My tank plumbing: I plumbed the saddle tanks to feed to the main in parallel, and then the main feeds to the aux and to the UAT in series. After a flight I never have any fuel left in the saddles, no fuel in the main, I've used about 5-7 ounces out of the AUX and there is absolutely no air in the UAT. It's good to keep the main tank full as long as you can if you are not running an aux tank (not stock - only a few guys I know are running aux tanks). The main tank form factor is long, wide and short so it's possible to uncover the klunk when it get's close to empty if you put some side load (yaw) tot he aircraft and that's always happening with RC planes. So I wanted to keep it full for as long as I could that's why I went with parallel saddle tanks and then series feed from the main onward.
So my fuel is parallel - series. Parallel feed from both saddle tanks at once - they draw air from the main vent line fed to the bottom of the fuse into a "T" fitting and then into the vents of each saddle tank - the fuel for the saddles each feed from their klunks to the individual vent fitting on the main tank vent lines (details 4 scale main tank has 2 vent tubes, 1 on each side). Then the main tank feeds from it's main klunk pickup, and up into the Aux tank that is mounted between the saddle tanks. My aux tank used to be 16 ounces. Now this season I changed to 12 ounces as I never used enough of the aux tank fuel and was landing "fat" on fuel all the time so I figured I would just save a few ounces of flight weight and keep my timer as it is - 7 minutes from full thrust application on takeoff to desired gear pass and landing when the beeper is going off. That's plenty. Anyhow, the "Aux" tank then feeds directly to the UAT. I have the UAT just aft of the equipment tray in the nose on the right side of the jet, just forward of the the right inlet. I consider the UAT to be unusable fuel and the A-4 is balanced with empty tanks and a full UAT. I don't need any lead in the nose at all as the UAT helps and also the equipment (2X 2300mah A123 packs for RX, fuel pump, 3200mah ECU pack, solenoids...) it's all mounted in the nose cone in a fixed equipment tray.
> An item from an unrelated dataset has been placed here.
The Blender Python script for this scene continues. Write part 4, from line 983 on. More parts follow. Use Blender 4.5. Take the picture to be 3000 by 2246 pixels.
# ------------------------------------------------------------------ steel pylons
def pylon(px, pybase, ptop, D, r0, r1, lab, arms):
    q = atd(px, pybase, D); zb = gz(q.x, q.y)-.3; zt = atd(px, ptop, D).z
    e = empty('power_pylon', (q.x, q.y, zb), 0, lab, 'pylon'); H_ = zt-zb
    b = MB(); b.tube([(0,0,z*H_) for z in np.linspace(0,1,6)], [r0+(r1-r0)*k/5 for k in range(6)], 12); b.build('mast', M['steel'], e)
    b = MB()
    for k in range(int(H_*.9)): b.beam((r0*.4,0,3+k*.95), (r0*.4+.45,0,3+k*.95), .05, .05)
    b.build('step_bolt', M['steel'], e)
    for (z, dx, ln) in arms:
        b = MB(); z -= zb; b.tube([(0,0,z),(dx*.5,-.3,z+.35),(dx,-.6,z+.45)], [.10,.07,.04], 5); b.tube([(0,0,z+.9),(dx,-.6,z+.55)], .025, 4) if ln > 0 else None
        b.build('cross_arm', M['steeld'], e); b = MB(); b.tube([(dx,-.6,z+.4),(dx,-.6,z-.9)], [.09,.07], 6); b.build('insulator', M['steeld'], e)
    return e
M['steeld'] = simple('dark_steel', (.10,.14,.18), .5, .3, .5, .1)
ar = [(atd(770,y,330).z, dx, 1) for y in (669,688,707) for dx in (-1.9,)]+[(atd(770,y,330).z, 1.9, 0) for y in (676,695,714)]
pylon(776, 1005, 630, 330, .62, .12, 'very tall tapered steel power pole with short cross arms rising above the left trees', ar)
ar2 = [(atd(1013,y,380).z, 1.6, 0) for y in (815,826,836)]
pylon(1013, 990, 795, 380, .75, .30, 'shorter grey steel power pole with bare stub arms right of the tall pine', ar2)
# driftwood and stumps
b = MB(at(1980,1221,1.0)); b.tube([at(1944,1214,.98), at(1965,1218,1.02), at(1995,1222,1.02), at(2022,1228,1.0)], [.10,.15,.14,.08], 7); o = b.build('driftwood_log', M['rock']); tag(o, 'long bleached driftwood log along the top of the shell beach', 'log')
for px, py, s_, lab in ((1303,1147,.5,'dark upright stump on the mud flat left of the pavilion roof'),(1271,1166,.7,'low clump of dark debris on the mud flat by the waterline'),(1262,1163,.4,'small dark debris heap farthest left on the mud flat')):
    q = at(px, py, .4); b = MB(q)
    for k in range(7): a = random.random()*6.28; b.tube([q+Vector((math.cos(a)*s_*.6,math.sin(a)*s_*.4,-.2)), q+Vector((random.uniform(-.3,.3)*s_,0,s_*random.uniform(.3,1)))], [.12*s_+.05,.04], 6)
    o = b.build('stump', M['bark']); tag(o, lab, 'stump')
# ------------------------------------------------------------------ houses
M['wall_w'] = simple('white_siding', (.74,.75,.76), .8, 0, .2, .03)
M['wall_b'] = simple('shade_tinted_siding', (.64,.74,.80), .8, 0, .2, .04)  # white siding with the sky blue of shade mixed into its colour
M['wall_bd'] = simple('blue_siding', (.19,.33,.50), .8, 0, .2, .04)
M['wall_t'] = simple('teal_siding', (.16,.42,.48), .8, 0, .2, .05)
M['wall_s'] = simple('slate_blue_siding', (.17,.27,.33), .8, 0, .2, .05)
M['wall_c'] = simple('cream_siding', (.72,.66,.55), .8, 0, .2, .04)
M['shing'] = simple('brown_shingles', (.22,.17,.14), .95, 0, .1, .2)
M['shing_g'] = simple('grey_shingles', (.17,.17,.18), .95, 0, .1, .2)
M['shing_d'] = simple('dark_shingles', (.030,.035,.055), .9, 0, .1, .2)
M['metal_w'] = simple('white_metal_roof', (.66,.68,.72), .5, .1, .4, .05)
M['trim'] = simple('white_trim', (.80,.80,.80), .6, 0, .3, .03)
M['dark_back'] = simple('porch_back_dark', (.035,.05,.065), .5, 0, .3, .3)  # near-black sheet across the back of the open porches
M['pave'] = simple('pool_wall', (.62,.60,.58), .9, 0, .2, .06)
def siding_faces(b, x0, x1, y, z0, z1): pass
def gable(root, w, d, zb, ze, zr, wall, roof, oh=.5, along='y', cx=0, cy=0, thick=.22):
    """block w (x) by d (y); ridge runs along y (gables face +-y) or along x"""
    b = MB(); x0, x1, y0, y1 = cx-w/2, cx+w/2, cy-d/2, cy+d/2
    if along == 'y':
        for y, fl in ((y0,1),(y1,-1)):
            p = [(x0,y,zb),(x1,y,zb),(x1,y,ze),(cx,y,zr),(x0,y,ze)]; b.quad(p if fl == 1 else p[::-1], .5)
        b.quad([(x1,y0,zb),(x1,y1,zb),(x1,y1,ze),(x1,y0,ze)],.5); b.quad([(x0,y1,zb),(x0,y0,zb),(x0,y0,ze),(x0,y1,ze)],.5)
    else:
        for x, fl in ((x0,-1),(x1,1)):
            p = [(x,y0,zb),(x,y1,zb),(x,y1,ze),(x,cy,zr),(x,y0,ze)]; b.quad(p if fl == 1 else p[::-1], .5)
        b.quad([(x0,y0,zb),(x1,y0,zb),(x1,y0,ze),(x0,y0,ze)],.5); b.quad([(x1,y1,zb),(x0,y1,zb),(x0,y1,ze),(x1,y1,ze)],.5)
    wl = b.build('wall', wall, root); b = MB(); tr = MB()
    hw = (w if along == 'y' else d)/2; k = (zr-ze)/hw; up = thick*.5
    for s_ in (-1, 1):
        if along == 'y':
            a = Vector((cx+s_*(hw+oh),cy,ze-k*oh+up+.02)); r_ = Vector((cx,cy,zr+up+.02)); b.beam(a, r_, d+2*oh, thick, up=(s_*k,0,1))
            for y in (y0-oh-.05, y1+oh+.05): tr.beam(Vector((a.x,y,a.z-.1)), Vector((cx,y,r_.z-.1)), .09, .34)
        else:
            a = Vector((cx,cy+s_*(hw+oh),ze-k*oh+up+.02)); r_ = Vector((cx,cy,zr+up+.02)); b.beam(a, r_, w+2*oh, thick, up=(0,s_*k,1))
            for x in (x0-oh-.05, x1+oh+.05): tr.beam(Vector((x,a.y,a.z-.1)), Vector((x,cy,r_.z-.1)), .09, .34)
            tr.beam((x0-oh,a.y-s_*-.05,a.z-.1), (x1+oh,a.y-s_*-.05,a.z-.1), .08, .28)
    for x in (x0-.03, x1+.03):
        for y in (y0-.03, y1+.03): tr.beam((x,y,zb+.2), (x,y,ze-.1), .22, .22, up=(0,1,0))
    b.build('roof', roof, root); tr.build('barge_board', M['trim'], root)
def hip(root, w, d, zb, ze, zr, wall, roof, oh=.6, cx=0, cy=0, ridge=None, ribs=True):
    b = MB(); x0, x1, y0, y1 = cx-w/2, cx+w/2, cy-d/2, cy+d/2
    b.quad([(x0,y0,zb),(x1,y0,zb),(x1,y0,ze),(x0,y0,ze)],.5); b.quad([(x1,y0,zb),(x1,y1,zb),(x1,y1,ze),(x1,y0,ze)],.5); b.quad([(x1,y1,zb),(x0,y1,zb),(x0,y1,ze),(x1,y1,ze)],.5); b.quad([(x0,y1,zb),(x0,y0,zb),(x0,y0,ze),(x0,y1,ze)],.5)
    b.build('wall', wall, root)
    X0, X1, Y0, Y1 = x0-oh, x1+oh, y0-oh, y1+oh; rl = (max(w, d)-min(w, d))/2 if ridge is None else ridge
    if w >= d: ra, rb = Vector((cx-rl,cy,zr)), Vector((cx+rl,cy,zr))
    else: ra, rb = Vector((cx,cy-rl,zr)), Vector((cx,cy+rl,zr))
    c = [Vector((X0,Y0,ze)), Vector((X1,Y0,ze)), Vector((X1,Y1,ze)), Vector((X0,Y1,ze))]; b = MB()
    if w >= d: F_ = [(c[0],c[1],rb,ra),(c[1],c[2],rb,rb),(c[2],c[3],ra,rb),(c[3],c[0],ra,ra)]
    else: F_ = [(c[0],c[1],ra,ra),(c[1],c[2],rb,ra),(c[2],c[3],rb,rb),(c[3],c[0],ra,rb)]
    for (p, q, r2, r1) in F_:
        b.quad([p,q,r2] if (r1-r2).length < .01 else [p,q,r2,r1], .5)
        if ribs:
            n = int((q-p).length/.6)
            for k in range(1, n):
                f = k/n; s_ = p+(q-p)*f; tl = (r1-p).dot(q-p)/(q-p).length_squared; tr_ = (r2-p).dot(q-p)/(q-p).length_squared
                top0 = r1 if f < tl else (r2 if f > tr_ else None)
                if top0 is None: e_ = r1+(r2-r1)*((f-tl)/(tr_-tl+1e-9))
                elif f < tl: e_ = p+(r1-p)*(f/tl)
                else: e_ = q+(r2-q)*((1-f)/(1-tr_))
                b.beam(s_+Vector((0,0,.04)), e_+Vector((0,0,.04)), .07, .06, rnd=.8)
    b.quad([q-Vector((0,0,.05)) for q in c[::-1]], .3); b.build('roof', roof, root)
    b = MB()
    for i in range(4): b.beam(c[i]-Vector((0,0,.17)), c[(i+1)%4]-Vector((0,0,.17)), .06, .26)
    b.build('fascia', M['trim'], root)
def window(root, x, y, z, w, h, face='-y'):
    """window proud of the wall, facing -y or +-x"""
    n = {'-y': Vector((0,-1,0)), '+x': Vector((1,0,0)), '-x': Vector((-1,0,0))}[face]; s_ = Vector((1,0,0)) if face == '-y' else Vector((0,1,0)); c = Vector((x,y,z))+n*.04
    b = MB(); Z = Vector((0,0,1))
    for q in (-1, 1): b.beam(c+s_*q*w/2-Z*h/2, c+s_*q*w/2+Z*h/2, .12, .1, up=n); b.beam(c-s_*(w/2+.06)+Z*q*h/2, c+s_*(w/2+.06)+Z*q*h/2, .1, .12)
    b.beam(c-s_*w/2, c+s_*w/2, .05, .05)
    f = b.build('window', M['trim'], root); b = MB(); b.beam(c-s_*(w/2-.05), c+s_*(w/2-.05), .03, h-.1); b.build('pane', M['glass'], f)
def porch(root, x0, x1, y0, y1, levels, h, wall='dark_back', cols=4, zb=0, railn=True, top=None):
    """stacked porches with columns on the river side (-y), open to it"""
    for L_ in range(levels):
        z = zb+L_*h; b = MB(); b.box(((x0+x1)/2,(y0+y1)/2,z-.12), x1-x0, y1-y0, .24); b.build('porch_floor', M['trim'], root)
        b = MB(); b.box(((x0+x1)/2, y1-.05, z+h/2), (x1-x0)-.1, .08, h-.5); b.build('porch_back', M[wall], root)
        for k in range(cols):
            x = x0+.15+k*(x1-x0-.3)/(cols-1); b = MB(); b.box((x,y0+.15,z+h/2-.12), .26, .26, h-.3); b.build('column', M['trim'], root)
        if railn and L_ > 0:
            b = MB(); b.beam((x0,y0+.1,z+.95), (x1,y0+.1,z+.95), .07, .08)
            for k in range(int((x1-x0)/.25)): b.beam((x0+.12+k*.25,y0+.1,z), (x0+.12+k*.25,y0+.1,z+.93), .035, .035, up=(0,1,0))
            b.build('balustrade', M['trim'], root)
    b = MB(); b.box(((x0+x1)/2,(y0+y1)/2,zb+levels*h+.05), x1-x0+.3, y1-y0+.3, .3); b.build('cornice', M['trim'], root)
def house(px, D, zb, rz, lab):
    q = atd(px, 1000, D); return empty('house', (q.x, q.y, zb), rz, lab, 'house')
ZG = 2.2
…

It's actually a pretty light weight setup for a turbine with no lead ballast.
I've been extremely happy with the fuel feed performance this way and I appreciate the extra flight time. Compared to the stock fuel an extra aux tank can give you the extra time to clean out the main tank slowly in between air bubbles when it get's nearly empty while sucking off a nearly full aux tank and the UAT never ever get's close to having an air bubble in it so fuel delivery is guaranteed. Because I went down in weight a little with my updated aux tank and I have everything disassembled to change the fuel lines and such (annual inspection during the hot dry months as I don't fly turbines at home this time of year) - I'm using that as an excuse to finally install my smoke tank. It's a center line pylon tank with the pump and the smoke tank inside the "external tank fairing" and completely removable when not desired - so as to keep the jet as a clean, light sport jet when I'm not smoking.